Some of the current campaigns will be abandoned without serious effort. Others will fall short of the signatures required. But California voters could face an extraordinary number of initiative ballot measures next year.

The initiative is a valuable outlet for voter frustration when the Legislature and/or the governor refuse to act on fundamental issues of overwhelming popular will. Lately, however, the initiative has become a campaign tool to get an official’s or an office seeker’s name before the public linked to a popular issue. Or it is used by a special-interest group as a lobbying tactic to pressure the Legislature to favor its programs in Sacramento. Initiatives written by amateurs often result in flawed law--as with Proposition 13, the Jarvis tax initiative.
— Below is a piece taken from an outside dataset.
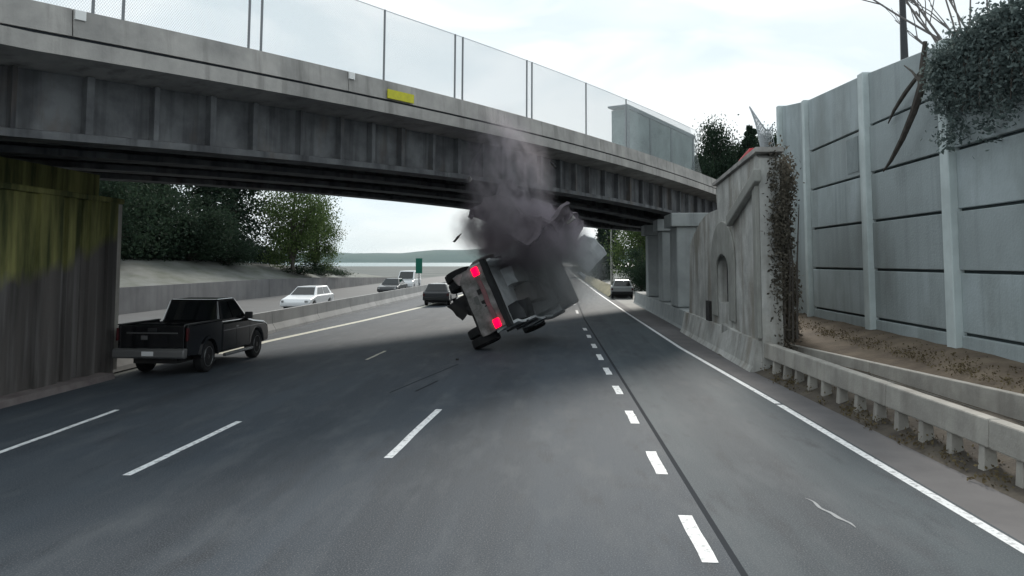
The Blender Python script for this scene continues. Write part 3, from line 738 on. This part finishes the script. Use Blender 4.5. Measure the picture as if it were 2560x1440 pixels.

The League of Women Voters has sponsored legislation to reform the process by restoring the indirect initiative, which gives the Legislature a chance to adopt a proposal in a manner acceptable to the petition sponsors. This might help some. But the major problem with the initiative method is the ability of special interests to buy their own laws by hiring professional signature collectors and mounting advertising campaigns that distort and obfuscate the ballot issues.

The Legislature might explore equitable ways in which to limit the work of the professional signature gatherers and to require more open disclosure of petition campaign sponsorship. And one certain way to reduce the need for legislation by way of the ballot box is to have legislation achieved in the way it was meant to be all along--in the Legislature.